Hell no, it wasn’t his imagination.  Not only does the film’s tone point to Bateman’s murders being real, it backs up how he unintentionally gets away with them.  Would a real estate agent in this world really let a horrific crime scene stand in the way of selling a luxury Manhattan condo with a high-rise view of Central Park?  She would haul the bodies out over her shoulder if she had to.  And Kimball already demonstrated what unreliable witnesses self-centered social climbers make.  Bateman’s lawyer only thought he had lunch with Paul Allen, because all of these impeccably groomed bastards look, sound, and act alike.  He doesn’t even recognize his own client when he’s talking to him face to face.


In Ellis’ twisted satire, this is Bateman’s ultimate punishment.  He will never be caught.  He will never be stopped.  He will never be noticed.  His most extreme acts are now just as hollow and meaningless as every other part of his existence.  Nothing changes.  He is in yuppy hell.  Not exactly the most satisfying comeuppance for an unrepentant serial killer, but absolutely the most appropriate in this case.

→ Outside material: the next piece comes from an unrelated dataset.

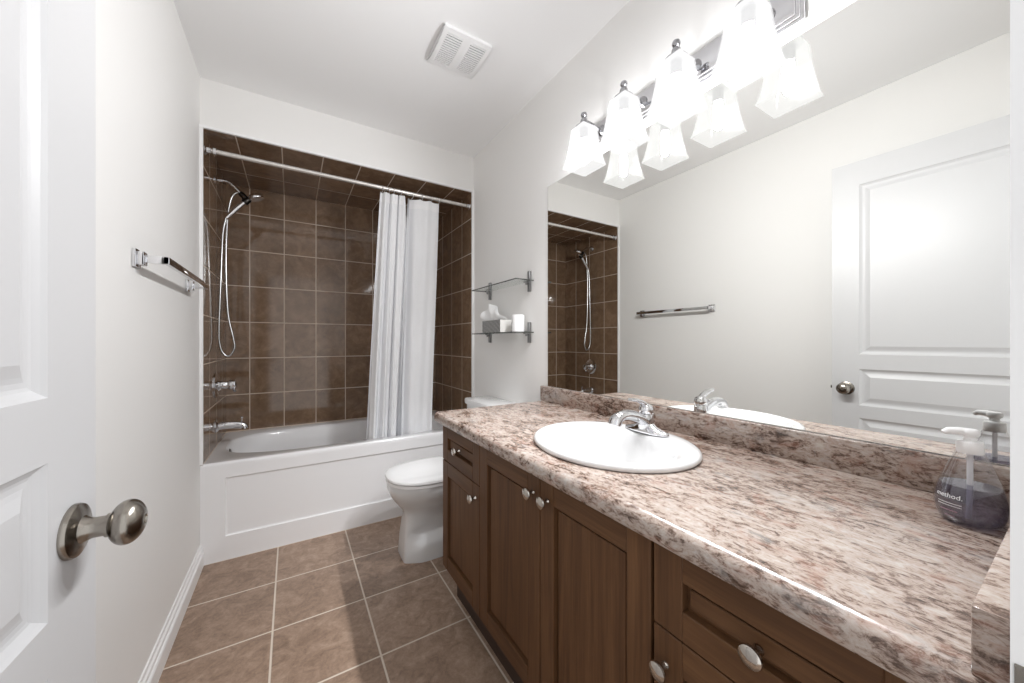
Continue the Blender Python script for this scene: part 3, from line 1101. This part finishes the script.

Mary Harron does a brilliant job translating Ellis’s notoriously uncinematic and troublesome prose while keeping, and perhaps accentuating the jet-black satire.  She doesn’t attempt to judge or moralize Bateman’s actions, because that is obvious to any sane person watching.  Her depiction of Jean is more sympathetic and less complicit than Ellis’ version, but she keeps Bateman clearly in the driver’s seat, and doesn’t flinch from making it an unpleasant and uncomfortably hilarious ride.  Even more impressively, she gave Phil Collin’s Sussudio a justifiable reason to exist.  That is true directing magic.